When you are letting love lead, you feel joy and move toward it. You notice that you are pushing yourself to eat your vegetables because they are good for you, and self-love reminds you to relax; you are eating your vegetables because your body will thank you for it, and you are inseparable from your body – while you are alive.

In short, living for love is living to feel good. Not indulged, but for the experience of being in your body and optimizing to feel as comfortable and healthy as possible.

Bouncing Forward with Joy

I recently read Google AI’s description of this site. The word “grief” jumped out at me. I used to identify this emotion solely with death, and the event of someone important in your life passing away.

While my mother did pass right after the start of this blog, I was so estranged from her that I didn’t know she was sick. I’m not bouncing forward from that grief.

Grief, I’ve learned, is something we must go through whenever there is a loss that is not coming back. It’s a complex process involving at least five distinct modes of behaviour, and that’s what makes it a process – doing the behaviours.

As a child, when we moved, I grieved leaving behind friends, because there was no Facebook and long-distance calling was expensive. We grieve people, but we also grieve ideas.

As an adult, I grieved meritocracy, the idea that opportunity goes to the most deserving, and realized that it’s all about who you know. When I was told this as a child, it made me angry, eager to prove them wrong, only to find myself on LinkedIn.

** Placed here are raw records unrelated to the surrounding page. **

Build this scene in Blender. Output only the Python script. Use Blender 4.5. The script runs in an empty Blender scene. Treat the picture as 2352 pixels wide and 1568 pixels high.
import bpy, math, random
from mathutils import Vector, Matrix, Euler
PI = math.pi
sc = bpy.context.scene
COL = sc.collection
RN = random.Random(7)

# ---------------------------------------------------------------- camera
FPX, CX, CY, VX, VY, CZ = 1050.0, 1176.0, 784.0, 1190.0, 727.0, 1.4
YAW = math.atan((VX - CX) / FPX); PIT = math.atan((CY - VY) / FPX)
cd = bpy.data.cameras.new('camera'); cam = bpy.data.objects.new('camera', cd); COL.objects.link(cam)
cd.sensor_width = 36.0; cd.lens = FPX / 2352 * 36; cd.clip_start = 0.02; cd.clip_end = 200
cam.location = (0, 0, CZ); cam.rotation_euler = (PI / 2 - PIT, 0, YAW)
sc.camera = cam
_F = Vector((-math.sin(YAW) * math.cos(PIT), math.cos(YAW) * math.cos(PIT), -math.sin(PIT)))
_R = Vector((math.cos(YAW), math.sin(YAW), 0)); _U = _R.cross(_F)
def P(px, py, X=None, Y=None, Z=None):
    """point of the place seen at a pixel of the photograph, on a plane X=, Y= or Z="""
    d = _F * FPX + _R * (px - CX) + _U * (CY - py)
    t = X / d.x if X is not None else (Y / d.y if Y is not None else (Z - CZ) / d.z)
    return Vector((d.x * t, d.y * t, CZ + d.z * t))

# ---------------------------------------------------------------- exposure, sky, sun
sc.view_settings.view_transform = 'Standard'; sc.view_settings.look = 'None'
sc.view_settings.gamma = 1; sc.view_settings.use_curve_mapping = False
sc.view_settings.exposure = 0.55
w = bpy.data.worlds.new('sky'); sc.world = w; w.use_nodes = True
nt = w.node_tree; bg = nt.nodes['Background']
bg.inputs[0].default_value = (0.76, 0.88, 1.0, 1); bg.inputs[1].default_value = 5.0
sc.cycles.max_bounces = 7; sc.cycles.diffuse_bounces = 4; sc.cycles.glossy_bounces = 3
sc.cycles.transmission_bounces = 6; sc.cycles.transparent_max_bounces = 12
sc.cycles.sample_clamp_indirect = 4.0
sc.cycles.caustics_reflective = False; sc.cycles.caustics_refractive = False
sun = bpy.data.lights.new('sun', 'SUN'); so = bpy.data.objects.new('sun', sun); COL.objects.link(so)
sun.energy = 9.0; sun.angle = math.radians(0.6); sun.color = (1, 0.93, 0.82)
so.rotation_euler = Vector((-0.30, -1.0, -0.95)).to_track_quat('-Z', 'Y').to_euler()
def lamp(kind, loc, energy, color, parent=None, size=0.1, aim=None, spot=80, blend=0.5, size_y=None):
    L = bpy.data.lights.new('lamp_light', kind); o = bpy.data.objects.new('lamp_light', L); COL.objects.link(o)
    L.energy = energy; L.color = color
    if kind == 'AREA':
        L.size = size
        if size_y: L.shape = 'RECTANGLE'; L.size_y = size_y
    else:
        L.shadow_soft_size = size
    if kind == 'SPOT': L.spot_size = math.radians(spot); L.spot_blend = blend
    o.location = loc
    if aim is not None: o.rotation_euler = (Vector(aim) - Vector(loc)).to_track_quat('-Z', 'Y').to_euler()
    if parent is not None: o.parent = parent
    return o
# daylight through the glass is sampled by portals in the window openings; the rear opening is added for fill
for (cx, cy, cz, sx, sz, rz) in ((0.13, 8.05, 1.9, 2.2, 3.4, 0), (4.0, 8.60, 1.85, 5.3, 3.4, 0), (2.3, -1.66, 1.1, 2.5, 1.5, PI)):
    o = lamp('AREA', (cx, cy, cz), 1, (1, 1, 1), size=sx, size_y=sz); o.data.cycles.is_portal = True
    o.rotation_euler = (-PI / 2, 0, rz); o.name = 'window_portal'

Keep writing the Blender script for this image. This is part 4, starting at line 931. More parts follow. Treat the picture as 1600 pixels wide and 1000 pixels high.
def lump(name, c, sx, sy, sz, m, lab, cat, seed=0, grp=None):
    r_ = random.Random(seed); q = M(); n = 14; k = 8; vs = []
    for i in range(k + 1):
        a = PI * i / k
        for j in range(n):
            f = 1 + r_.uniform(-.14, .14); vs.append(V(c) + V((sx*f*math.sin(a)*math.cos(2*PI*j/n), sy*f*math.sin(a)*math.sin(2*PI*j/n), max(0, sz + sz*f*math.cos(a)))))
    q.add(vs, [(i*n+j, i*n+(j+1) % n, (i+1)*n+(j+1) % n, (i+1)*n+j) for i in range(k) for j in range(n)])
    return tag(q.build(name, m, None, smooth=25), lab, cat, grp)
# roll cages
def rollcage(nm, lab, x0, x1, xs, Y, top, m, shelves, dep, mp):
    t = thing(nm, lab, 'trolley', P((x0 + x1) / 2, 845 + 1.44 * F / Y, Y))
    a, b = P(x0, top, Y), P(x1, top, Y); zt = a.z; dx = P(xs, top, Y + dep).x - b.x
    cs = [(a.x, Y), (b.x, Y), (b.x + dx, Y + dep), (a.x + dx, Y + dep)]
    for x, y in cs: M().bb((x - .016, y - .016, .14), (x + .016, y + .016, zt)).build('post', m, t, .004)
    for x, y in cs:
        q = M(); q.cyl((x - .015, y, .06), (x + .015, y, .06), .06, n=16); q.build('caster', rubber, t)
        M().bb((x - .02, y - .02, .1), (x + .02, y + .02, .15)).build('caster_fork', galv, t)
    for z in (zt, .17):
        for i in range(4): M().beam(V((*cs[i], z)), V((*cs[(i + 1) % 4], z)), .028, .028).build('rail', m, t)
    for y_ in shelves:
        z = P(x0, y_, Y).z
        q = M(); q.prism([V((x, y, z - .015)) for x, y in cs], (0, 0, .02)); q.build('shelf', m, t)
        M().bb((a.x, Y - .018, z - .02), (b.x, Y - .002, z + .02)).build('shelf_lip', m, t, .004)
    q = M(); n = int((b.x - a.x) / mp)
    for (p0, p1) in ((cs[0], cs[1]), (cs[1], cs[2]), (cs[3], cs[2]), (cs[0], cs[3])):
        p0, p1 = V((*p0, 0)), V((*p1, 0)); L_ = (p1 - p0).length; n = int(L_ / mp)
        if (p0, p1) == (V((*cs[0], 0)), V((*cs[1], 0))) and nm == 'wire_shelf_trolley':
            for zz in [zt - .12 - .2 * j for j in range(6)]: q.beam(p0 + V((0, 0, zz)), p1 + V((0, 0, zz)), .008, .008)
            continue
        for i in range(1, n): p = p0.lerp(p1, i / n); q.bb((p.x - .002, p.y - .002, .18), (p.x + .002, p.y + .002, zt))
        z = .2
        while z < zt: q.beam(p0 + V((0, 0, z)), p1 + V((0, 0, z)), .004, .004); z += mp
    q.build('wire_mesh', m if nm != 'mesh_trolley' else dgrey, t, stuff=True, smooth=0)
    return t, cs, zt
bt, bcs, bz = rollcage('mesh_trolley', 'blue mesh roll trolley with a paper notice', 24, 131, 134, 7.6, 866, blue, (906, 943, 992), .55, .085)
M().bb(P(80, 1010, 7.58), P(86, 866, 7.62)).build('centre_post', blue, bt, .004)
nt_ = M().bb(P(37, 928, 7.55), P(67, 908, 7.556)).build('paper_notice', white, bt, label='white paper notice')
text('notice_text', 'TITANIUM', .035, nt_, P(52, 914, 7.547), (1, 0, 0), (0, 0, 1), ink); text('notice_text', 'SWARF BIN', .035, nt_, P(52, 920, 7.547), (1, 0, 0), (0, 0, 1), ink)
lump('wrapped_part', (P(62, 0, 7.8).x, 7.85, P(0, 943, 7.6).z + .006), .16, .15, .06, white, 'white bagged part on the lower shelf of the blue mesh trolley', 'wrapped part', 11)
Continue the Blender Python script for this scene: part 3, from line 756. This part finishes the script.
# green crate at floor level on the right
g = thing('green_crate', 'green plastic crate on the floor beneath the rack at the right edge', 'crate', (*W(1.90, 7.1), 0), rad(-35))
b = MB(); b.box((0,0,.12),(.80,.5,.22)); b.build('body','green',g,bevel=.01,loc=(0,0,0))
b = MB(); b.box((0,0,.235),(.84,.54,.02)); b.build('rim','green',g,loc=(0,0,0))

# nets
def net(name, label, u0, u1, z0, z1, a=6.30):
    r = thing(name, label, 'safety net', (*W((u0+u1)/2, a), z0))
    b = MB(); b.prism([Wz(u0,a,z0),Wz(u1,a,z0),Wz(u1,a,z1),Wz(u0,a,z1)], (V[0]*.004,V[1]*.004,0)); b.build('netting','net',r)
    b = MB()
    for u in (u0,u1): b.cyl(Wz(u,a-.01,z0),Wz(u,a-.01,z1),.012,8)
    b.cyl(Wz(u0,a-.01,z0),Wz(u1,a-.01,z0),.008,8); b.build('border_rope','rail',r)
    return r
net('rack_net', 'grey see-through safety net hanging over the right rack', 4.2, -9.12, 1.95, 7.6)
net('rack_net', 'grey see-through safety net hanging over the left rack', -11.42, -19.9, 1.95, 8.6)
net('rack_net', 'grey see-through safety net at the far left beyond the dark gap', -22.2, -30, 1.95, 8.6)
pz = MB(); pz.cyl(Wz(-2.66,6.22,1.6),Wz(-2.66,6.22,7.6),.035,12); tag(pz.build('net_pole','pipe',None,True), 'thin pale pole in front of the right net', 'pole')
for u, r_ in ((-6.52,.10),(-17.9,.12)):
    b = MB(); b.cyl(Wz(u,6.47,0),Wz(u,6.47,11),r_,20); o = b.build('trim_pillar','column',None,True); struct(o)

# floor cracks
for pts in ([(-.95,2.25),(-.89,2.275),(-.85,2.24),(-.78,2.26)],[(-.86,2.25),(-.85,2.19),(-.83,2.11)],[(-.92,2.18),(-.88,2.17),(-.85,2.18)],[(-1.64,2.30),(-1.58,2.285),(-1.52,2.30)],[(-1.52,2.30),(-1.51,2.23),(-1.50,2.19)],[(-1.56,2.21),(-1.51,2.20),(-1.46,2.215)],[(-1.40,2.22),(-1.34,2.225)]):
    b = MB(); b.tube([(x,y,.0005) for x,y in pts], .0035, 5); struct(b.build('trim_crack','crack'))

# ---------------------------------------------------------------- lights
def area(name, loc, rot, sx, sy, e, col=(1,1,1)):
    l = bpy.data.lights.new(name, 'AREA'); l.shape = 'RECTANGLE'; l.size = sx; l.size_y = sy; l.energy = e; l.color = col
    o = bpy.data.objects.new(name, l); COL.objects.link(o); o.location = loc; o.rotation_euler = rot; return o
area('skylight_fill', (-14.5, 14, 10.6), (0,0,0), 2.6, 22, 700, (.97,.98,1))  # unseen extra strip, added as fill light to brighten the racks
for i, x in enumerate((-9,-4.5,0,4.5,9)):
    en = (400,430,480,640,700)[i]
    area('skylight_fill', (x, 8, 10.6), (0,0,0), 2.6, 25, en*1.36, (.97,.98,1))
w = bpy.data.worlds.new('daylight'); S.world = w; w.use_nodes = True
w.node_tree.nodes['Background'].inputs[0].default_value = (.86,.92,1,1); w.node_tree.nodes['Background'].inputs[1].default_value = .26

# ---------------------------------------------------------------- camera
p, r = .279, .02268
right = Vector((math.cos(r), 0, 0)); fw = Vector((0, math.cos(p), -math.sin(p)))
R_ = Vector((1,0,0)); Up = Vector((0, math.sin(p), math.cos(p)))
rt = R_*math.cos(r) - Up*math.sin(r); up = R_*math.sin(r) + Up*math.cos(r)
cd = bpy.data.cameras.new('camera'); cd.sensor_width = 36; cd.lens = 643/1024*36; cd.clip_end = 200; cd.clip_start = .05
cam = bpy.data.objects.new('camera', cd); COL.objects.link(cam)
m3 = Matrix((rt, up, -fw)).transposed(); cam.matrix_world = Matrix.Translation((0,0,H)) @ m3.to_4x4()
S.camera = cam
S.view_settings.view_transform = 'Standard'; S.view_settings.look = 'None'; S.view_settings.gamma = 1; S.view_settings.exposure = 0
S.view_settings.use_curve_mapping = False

Through grief, peace, and the quiet knowingness that humanity is still progressing, there is still forward motion; the species is not done learning, adapting, and evolving. You’ve had the honour of witnessing this window in time, and there is vastness before it, and there will be vastness after it. It’s a mere spec, so what significance does that issue hold now?

Joy is the energy of creation; rage is the force of destruction. When rage is targeted at the institutions and ideas that no longer serve, both energies serve to create a better path forward, a better world for everyone.

Let love lead you into the joy of creation. Create anything. Just create.